• [Task details] Locate the lines that hold the string "picture". Copy every such line.

• [Items]
········
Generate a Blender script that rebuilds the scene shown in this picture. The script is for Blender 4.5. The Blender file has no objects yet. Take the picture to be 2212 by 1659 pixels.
········
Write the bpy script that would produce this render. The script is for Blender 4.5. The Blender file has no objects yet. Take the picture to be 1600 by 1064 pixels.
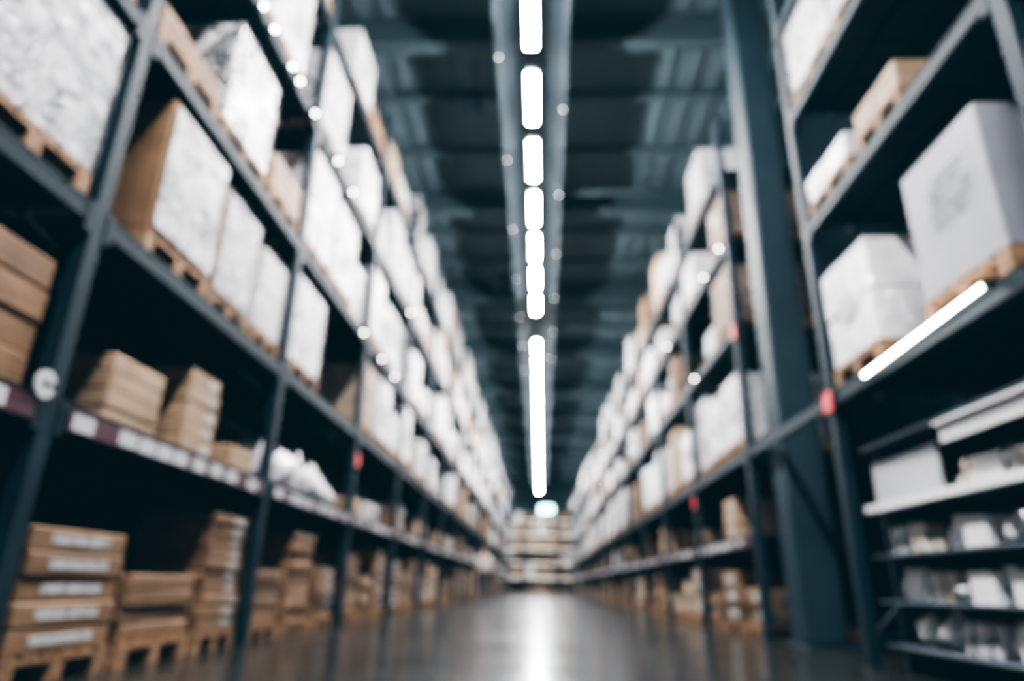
········
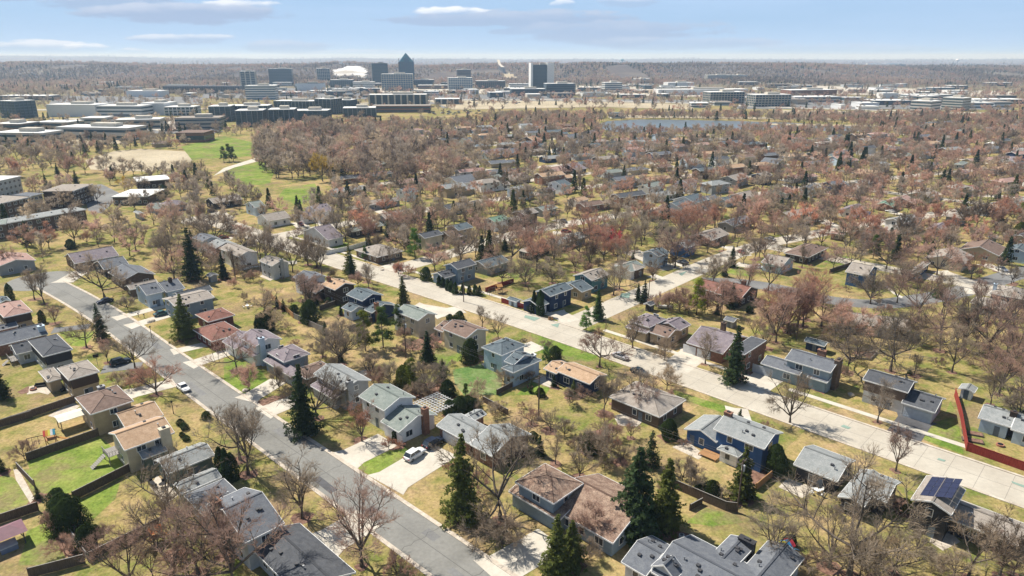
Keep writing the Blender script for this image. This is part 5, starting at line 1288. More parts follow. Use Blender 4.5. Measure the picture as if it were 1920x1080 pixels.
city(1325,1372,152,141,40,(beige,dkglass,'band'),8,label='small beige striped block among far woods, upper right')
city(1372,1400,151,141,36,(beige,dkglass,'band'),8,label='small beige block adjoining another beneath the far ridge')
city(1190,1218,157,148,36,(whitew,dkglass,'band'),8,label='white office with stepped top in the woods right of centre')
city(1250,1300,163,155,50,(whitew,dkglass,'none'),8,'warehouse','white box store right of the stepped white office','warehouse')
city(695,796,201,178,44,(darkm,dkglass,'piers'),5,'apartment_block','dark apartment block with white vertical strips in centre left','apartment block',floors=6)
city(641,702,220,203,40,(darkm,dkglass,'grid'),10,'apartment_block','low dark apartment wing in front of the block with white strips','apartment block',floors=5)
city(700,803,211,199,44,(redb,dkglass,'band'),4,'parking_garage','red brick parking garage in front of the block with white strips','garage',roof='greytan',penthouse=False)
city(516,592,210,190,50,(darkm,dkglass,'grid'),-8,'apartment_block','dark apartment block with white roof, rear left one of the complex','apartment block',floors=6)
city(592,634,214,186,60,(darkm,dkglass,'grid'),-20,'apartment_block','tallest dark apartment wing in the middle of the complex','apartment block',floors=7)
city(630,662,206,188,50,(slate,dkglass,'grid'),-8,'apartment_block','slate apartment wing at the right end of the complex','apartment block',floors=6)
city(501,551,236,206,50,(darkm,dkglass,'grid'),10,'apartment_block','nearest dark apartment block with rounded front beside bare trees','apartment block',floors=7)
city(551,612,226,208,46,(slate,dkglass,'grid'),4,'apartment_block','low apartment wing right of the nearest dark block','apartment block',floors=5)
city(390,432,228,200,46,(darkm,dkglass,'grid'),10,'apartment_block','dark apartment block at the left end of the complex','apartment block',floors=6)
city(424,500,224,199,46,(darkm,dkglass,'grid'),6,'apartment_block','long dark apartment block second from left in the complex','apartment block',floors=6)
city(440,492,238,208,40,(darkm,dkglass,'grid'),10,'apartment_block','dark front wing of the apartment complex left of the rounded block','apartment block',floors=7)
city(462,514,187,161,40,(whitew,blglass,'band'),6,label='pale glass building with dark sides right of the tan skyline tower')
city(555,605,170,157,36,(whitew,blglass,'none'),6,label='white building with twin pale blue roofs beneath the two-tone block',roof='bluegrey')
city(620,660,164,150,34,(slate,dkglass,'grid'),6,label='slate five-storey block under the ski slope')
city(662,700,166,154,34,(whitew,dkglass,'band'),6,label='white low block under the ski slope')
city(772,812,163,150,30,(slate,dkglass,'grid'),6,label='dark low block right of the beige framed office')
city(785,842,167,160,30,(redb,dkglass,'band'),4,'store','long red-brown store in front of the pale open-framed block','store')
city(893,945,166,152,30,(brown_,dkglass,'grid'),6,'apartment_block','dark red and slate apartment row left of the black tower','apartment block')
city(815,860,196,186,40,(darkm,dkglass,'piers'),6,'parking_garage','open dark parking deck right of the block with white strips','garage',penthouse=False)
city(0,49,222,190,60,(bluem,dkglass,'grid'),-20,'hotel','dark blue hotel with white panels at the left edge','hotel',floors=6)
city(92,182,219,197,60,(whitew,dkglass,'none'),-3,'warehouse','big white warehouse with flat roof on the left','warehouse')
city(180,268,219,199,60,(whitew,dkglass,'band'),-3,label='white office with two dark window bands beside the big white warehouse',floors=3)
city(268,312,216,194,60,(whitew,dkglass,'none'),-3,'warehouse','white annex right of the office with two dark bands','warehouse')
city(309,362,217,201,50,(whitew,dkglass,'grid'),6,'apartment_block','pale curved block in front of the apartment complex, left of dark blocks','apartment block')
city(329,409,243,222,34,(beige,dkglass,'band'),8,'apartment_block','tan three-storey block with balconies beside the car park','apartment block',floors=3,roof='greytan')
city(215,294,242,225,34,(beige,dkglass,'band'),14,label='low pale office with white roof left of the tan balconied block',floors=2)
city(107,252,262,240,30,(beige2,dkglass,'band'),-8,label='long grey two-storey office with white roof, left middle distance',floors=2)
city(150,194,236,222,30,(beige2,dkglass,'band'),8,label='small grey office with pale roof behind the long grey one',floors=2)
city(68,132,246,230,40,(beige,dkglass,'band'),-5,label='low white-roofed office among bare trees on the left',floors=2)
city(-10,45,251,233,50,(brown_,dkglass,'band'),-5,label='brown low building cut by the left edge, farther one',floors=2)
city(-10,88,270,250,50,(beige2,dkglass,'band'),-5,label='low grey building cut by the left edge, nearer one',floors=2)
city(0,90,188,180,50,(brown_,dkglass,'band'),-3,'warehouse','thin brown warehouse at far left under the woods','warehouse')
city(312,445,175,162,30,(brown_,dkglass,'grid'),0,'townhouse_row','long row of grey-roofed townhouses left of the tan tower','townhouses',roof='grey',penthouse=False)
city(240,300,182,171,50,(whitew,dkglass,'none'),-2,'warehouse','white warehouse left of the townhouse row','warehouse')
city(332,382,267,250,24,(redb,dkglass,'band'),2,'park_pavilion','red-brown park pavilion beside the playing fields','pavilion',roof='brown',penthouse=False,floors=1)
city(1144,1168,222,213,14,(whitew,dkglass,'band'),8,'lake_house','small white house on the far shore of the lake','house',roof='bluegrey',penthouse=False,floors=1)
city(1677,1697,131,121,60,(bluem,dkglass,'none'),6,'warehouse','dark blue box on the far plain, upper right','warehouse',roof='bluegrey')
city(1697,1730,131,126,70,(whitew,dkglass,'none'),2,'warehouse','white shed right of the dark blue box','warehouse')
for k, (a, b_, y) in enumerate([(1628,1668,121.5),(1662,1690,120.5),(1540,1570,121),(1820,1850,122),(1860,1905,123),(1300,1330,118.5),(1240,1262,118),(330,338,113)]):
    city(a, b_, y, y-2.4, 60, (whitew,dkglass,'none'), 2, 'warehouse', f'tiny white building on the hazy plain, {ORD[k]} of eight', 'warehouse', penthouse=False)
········
• [Worked answer]
Generate a Blender script that rebuilds the scene shown in this picture. The script is for Blender 4.5. The Blender file has no objects yet. Take the picture to be 2212 by 1659 pixels.
Write the bpy script that would produce this render. The script is for Blender 4.5. The Blender file has no objects yet. Take the picture to be 1600 by 1064 pixels.
Keep writing the Blender script for this image. This is part 5, starting at line 1288. More parts follow. Use Blender 4.5. Measure the picture as if it were 1920x1080 pixels.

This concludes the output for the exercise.